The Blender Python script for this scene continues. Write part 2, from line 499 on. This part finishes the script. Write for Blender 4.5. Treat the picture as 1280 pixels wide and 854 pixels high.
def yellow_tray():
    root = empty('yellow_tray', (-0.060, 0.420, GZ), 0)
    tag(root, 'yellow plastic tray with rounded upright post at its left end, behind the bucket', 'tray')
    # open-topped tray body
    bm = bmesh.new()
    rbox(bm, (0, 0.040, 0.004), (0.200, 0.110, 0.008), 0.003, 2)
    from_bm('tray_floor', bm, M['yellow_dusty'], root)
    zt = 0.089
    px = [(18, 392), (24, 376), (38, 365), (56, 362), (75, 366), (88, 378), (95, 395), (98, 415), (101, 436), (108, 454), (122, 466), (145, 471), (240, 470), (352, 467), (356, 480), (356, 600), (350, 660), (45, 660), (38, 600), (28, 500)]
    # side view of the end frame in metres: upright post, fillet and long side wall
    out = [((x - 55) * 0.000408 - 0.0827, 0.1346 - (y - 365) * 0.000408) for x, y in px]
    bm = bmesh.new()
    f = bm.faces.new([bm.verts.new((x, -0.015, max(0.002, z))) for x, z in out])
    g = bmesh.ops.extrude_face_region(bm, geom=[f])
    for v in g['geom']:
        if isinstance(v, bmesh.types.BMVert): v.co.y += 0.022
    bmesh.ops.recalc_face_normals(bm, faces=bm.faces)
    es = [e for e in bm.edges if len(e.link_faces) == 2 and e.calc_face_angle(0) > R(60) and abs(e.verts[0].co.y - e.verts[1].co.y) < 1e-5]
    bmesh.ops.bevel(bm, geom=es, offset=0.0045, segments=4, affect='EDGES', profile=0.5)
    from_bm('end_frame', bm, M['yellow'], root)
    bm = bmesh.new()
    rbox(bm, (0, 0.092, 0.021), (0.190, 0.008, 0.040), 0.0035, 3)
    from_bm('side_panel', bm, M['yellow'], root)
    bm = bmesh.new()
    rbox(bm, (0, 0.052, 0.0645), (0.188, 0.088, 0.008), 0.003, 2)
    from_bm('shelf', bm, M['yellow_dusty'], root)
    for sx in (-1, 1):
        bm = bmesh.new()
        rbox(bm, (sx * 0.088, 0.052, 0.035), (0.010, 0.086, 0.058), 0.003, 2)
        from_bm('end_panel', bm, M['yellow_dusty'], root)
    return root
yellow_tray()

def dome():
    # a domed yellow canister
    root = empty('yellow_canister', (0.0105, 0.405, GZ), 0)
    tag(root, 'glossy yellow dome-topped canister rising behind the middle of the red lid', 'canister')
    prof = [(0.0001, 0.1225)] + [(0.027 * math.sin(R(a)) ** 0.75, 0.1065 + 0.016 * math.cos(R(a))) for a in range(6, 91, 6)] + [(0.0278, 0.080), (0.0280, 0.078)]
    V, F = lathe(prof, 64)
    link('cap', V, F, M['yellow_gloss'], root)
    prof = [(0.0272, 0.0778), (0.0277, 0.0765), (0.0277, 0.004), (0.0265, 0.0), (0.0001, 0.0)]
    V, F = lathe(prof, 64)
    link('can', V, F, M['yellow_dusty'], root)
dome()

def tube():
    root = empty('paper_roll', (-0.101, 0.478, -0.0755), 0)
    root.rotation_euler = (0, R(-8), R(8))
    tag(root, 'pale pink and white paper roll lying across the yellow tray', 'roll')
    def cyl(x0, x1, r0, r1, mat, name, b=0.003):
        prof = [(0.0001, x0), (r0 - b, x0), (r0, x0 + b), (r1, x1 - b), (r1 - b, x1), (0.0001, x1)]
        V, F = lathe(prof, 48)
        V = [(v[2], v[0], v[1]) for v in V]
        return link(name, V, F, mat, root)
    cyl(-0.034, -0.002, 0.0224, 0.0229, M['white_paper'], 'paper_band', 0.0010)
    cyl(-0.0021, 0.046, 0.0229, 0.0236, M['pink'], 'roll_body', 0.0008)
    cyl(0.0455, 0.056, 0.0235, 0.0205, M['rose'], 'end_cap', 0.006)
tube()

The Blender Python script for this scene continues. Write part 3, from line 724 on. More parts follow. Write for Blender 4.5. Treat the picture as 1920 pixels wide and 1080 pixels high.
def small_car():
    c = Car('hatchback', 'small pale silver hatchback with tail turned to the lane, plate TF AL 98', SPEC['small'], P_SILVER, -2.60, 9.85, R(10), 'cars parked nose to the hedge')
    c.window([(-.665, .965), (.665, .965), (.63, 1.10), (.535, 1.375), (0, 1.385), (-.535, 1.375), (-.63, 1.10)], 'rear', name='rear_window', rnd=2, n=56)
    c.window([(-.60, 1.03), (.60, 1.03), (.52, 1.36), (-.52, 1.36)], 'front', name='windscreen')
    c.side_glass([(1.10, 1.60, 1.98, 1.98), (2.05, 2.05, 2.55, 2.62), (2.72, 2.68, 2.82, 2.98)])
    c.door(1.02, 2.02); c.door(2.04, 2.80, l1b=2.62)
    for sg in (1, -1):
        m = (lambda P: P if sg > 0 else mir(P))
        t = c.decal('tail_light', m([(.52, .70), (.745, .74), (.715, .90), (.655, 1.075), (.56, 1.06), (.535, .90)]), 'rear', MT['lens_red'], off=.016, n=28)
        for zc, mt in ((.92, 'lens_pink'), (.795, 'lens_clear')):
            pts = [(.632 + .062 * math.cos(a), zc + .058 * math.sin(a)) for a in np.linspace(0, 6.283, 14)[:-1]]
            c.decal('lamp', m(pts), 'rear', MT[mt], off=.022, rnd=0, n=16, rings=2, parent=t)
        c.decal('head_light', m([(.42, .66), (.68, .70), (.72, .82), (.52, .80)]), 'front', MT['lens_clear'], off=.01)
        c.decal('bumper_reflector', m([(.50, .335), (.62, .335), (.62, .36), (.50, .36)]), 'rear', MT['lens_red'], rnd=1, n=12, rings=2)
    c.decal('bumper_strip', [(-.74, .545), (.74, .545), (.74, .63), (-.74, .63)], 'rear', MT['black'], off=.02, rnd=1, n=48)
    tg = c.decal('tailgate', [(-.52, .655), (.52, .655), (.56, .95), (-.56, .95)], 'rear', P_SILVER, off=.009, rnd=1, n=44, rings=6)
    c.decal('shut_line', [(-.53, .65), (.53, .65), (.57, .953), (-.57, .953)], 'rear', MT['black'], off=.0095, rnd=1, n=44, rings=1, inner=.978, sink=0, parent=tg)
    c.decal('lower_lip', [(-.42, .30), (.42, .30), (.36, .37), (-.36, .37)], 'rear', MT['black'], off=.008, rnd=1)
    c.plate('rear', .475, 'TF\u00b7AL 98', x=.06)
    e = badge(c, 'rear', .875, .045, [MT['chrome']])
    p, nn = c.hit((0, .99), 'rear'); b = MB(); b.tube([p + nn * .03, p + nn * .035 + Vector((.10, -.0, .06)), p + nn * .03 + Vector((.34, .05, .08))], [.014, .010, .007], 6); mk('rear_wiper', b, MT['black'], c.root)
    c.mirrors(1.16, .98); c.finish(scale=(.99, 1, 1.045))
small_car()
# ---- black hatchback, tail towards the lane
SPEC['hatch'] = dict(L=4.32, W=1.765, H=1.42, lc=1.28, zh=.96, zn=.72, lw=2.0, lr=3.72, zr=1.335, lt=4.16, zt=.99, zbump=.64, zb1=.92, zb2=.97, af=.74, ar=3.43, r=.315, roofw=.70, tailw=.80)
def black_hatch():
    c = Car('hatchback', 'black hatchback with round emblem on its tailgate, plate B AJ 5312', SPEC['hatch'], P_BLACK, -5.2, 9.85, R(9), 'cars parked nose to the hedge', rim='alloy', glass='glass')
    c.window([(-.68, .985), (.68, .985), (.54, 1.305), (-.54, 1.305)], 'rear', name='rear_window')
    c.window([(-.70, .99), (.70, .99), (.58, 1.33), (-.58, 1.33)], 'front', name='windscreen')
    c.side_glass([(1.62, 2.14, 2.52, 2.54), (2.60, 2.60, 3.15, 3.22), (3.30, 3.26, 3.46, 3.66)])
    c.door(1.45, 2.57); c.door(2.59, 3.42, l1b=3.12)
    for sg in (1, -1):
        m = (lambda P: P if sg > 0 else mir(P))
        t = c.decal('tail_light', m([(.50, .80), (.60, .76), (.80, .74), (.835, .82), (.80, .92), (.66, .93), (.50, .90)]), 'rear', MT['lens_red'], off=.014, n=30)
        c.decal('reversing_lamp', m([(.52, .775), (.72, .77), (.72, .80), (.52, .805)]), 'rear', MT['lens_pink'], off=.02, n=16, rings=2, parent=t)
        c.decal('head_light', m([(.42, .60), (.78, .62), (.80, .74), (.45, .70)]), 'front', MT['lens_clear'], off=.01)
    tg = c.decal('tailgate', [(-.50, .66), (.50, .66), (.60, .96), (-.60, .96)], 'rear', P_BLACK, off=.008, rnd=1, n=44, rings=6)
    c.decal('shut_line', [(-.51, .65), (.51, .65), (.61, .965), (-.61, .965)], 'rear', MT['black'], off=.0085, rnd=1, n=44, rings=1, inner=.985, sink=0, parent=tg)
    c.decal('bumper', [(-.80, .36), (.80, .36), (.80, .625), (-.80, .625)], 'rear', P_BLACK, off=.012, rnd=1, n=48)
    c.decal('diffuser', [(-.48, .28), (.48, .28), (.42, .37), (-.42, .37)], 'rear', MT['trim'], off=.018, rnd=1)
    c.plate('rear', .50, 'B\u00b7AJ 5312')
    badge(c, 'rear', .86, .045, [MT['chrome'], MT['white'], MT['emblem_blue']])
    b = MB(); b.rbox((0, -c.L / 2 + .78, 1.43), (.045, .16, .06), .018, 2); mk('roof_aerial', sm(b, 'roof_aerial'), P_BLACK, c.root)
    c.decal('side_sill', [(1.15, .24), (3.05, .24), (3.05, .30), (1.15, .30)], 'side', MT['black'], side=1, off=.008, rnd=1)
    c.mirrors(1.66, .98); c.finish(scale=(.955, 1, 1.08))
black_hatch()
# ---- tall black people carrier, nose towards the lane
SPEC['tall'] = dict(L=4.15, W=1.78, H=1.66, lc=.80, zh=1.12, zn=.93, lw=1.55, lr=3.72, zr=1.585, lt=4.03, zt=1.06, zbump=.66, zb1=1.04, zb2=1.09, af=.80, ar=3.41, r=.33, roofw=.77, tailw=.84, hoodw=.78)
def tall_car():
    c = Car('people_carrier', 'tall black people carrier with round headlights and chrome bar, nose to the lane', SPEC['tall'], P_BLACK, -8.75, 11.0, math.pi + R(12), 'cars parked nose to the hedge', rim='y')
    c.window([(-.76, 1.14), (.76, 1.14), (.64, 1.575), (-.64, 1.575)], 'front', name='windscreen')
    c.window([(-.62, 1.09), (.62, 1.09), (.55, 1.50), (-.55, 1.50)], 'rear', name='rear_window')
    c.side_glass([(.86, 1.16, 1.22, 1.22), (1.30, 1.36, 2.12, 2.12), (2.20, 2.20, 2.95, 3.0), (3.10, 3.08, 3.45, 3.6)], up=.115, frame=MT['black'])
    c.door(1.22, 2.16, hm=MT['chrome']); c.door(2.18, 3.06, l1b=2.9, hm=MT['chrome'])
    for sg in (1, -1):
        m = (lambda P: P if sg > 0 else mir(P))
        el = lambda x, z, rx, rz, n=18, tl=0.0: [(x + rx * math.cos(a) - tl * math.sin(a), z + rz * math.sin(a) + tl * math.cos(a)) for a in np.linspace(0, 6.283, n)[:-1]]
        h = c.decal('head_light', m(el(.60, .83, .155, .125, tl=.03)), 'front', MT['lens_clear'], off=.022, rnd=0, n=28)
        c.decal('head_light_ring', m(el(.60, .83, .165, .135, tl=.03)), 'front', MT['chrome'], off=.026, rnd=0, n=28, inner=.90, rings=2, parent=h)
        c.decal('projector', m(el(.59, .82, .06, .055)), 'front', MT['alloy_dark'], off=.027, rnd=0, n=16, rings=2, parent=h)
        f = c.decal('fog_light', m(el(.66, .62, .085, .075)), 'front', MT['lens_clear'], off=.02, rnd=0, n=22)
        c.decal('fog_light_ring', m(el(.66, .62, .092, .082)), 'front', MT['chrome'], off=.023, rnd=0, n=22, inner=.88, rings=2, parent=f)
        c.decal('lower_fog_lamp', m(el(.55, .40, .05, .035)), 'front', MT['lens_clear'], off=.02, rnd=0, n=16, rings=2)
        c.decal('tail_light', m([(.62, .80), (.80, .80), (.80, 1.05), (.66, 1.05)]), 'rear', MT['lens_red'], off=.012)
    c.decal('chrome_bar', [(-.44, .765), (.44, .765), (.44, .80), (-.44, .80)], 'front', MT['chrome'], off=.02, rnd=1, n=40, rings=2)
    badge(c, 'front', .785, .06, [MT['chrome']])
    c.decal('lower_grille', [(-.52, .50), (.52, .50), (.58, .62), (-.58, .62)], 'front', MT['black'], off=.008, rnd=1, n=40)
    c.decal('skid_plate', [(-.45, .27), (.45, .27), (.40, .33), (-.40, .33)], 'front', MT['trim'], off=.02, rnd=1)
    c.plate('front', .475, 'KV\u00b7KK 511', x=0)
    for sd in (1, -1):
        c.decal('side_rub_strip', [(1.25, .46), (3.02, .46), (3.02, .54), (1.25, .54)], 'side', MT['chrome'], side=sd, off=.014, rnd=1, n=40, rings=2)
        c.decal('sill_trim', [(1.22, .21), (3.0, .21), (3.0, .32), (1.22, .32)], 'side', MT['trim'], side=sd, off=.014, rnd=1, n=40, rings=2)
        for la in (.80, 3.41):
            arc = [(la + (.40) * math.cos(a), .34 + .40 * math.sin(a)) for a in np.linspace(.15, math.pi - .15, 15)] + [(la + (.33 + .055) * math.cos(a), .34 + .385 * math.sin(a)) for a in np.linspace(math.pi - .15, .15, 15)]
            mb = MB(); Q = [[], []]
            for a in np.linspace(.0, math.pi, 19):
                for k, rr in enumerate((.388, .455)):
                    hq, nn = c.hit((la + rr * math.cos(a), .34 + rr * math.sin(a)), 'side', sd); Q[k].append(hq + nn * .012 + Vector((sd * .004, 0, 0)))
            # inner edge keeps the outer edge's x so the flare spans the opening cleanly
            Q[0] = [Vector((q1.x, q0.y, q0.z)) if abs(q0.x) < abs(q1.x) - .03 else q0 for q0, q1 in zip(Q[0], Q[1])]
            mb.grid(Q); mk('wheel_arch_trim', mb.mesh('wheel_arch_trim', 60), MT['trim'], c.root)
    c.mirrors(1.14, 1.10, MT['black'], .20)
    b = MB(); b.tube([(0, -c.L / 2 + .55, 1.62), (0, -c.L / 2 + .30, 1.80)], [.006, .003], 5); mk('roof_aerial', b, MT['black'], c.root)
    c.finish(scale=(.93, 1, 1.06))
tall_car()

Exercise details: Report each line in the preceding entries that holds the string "Python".

Exercise solution:
The Blender Python script for this scene continues. Write part 2, from line 499 on. This part finishes the script. Write for Blender 4.5. Treat the picture as 1280 pixels wide and 854 pixels high.
The Blender Python script for this scene continues. Write part 3, from line 724 on. More parts follow. Write for Blender 4.5. Treat the picture as 1920 pixels wide and 1080 pixels high.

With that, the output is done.